Clock Without Hands

Career

Maxim Lieber was McCullers's literary agent in 1938 and intermittently thereafter. In 1940, at the age of 23, writing in the Southern Gothic or perhaps Southern realist traditions, McCullers completed her first novel, The Heart Is a Lonely Hunter.[8][9] The title was suggested by her editor and was taken from the poem "The Lonely Hunter" by the Scottish poet Fiona MacLeod. At the time the novel was thought to suggest an anti-Fascist message.[10]

After completing The Heart Is a Lonely Hunter in 1939 (then titled The Mute), McCullers and her husband moved to Fayetteville, North Carolina, where she completed Reflections in a Golden Eye (then titled Army Post) in the span of two months. She sold the book to Harper's Bazaar for five hundred dollars in August 1940. It was published in two parts in the magazine in October and November.[11]

With influences such as Isak Dinesen, Dostoevsky, Chekhov, and Tolstoy, she published eight books; the best known are The Heart Is a Lonely Hunter (1940), Reflections in a Golden Eye (1941) and The Member of the Wedding (1946). The novella The Ballad of the Sad Café (1951) depicts loneliness and the pain of unrequited love; at the time of its writing, McCullers was a resident at Yaddo, the artists' colony in Saratoga Springs, New York.

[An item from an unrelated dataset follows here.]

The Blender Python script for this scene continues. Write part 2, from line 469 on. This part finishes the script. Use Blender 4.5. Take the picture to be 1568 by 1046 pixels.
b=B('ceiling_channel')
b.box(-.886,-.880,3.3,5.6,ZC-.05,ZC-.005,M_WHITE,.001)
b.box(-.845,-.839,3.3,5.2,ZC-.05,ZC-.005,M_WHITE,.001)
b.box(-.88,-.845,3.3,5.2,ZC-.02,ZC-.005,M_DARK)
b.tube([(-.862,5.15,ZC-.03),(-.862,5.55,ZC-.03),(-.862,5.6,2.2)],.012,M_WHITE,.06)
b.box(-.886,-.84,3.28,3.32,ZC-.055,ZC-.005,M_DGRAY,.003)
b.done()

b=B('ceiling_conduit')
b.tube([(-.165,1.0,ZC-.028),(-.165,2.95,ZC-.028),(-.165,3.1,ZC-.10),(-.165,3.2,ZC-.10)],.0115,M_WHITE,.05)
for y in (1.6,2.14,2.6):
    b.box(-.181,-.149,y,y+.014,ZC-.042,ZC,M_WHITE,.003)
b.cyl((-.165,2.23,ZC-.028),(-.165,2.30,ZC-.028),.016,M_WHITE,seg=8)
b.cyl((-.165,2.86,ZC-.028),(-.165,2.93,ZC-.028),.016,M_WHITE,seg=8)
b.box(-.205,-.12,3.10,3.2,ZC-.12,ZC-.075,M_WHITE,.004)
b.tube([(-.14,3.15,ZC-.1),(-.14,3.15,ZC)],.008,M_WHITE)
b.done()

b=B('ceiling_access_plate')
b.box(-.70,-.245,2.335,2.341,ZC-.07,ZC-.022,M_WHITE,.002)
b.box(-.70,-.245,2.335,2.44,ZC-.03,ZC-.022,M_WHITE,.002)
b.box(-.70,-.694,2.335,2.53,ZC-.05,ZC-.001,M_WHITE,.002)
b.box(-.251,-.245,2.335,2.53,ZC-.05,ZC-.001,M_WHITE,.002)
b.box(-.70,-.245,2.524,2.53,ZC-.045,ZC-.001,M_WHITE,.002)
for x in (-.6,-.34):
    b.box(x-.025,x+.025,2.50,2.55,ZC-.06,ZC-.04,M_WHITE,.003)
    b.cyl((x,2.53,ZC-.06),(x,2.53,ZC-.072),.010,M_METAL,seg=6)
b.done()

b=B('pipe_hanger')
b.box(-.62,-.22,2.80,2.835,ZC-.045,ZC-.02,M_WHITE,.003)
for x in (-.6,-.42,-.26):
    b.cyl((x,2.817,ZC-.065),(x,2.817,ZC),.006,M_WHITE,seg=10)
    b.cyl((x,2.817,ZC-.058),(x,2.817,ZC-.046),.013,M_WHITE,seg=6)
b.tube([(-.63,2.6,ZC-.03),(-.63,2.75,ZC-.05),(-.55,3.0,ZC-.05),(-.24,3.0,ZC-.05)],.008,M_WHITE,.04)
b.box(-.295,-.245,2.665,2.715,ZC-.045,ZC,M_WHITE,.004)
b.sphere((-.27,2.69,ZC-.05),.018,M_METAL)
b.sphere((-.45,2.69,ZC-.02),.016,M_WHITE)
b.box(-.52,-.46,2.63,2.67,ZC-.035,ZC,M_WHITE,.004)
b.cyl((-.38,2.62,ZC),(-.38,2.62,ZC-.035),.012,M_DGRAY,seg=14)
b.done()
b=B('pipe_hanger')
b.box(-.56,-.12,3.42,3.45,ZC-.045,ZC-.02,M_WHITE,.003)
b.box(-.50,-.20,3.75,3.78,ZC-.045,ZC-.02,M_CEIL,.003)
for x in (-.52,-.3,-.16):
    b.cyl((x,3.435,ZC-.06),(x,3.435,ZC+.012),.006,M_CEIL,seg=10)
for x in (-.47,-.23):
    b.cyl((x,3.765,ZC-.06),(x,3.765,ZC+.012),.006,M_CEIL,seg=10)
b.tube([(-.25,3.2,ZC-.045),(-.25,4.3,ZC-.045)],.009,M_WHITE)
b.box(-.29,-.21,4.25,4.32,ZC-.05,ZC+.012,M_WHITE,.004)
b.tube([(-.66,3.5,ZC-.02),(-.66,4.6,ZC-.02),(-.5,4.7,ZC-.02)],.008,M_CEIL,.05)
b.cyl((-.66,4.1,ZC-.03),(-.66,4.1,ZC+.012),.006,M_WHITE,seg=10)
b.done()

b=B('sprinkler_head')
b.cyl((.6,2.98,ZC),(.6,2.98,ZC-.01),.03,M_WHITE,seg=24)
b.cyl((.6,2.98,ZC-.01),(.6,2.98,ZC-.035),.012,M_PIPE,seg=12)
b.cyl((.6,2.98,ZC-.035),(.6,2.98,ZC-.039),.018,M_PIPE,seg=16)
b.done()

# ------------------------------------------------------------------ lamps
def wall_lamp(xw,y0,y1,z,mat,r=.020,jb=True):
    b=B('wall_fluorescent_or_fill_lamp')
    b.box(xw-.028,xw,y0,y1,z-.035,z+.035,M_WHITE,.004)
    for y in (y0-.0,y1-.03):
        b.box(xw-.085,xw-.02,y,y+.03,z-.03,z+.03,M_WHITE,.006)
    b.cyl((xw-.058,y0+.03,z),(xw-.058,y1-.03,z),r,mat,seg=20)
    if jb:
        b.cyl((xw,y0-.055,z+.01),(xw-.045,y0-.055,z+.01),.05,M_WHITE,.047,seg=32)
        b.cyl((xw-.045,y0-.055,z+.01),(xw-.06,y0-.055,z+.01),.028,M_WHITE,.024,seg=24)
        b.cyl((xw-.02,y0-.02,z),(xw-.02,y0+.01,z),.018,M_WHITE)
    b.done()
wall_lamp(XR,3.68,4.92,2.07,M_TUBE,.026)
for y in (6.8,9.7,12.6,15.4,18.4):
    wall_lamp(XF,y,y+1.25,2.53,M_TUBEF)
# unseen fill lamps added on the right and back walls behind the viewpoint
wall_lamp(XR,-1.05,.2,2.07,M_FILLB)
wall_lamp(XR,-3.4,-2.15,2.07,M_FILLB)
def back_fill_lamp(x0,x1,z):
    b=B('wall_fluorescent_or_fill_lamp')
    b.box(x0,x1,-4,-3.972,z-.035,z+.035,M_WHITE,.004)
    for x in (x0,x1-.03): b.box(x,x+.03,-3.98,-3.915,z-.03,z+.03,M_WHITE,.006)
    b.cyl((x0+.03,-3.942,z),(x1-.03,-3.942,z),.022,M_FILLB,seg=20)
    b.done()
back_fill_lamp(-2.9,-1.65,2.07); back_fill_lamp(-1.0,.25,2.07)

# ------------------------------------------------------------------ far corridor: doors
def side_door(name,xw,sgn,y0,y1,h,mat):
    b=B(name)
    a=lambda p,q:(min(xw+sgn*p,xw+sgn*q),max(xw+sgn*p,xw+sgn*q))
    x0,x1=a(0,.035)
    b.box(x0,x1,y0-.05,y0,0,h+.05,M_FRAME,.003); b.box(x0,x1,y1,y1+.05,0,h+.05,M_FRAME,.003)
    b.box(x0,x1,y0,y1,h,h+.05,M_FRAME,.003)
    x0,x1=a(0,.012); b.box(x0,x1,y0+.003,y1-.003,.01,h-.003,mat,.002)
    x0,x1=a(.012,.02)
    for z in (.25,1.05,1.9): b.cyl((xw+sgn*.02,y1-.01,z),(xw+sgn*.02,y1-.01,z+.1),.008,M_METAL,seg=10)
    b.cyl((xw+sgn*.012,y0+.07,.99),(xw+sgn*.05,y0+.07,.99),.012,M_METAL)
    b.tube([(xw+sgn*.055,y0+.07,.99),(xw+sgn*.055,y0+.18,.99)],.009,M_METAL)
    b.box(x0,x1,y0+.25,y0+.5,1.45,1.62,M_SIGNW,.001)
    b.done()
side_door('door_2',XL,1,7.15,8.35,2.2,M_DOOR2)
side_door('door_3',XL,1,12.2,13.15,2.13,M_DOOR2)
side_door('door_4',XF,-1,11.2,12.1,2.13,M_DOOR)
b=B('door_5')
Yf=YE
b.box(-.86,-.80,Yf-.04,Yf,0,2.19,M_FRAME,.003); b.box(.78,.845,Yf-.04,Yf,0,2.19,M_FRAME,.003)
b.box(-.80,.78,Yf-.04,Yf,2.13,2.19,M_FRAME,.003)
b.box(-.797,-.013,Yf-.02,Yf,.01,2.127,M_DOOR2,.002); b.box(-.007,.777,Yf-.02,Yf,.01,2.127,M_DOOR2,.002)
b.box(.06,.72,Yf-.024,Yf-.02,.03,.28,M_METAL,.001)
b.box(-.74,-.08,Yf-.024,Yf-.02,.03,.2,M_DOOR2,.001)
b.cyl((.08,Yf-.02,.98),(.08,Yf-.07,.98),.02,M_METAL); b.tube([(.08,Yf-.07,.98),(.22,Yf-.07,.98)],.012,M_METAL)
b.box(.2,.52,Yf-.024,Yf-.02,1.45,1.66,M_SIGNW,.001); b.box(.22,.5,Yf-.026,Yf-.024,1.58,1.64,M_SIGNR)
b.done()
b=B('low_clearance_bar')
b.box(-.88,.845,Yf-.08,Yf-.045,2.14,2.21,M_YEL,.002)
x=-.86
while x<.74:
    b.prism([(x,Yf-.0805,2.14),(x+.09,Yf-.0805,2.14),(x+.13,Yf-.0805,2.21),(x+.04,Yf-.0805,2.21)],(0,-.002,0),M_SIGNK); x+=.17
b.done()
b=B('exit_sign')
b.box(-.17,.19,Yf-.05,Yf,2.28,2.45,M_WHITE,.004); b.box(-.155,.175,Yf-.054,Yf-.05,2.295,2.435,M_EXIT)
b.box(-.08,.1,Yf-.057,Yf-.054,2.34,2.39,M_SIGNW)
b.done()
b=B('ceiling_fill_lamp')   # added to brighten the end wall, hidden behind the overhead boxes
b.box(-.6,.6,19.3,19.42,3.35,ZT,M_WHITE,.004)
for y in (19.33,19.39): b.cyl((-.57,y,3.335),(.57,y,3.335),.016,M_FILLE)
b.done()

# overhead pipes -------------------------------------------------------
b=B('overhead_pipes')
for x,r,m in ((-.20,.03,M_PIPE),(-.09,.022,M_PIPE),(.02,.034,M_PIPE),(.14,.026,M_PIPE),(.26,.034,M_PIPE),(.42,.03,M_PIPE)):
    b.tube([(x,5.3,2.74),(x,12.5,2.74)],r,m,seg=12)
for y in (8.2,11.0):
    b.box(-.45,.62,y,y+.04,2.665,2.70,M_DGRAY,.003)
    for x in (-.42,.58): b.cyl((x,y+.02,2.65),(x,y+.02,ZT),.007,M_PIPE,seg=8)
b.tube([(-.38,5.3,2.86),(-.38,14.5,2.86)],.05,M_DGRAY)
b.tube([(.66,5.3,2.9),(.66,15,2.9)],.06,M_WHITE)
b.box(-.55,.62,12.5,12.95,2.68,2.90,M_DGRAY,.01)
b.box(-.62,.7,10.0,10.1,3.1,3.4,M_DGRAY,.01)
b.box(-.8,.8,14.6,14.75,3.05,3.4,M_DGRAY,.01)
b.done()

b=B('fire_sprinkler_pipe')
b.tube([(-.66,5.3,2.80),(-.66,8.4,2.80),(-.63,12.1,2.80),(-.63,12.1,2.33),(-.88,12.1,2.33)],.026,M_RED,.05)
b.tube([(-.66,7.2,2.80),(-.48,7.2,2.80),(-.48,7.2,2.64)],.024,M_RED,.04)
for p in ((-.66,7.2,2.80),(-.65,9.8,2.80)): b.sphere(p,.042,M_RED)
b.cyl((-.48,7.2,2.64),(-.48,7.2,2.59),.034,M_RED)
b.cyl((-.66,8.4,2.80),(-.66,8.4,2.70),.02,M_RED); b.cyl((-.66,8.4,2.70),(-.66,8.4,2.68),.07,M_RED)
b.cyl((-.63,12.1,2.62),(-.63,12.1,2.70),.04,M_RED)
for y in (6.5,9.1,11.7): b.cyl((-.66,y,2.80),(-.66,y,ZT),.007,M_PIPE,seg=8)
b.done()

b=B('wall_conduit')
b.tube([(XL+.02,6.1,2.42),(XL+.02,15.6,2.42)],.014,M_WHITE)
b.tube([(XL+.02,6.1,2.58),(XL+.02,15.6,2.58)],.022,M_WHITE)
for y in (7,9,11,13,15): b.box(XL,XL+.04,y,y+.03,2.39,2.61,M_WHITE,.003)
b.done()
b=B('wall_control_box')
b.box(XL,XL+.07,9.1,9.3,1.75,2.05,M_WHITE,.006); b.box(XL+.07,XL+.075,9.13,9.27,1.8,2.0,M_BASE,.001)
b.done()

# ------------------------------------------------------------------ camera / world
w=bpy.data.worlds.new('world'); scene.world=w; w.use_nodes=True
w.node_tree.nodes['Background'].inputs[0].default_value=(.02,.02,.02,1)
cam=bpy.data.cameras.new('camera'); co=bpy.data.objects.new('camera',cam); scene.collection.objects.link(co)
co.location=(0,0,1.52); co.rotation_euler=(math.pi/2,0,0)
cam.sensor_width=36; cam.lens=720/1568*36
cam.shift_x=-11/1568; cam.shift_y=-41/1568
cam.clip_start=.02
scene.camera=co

In The Member of the Wedding, McCullers describes the feelings of a young girl at her brother's wedding. The Broadway stage adaptation of the novel had a successful run in 1950–51[1] and was produced by the Young Vic in London in September 2007. The original production won the New York Drama Critics' Circle Award for the best play of the season.[12]

Many know her works largely by their film adaptations, neither of which she lived to see. The Heart Is a Lonely Hunter was adapted as a film with the same title in 1968, with Alan Arkin in the lead role. Reflections in a Golden Eye was directed by John Huston (1967) and starred Marlon Brando and Elizabeth Taylor. McCullers died a fortnight before that film's premiere in October 1967. Huston, in his autobiography, An Open Book (1980), wrote of her:

I first met Carson McCullers during the war when I was visiting Paulette Goddard and Burgess Meredith in upstate New York. Carson lived nearby, and one day when Buzz and I were out for a walk she hailed us from her doorway. She was then in her early 20s, and had already suffered the first of a series of strokes. I remember her as a fragile thing with great shining eyes, and a tremor in her hand as she placed it in mine. It wasn't palsy, rather a quiver of animal timidity. But there was nothing timid or frail about the manner in which Carson McCullers faced life. And as her afflictions multiplied, she only grew stronger.

Richard Wright, the author of Black Boy, reviewed her first novel, published in 1940 when she was 23, and said she was the first white writer to create fully human black characters. In his review 'Hugo: Secrets of the Inner Landscape', he stated:

To me the most impressive aspect of The Heart Is a Lonely Hunter is the astonishing humanity that enables a white writer, for the first time in Southern fiction, to handle Negro characters with as much ease and justice as those of her own race. This cannot be accounted for stylistically or politically; it seems to stem from an attitude toward life which enables Miss McCullers to rise above the pressures of her environment and embrace white and black humanity in one sweep of apprehension and tenderness.[13]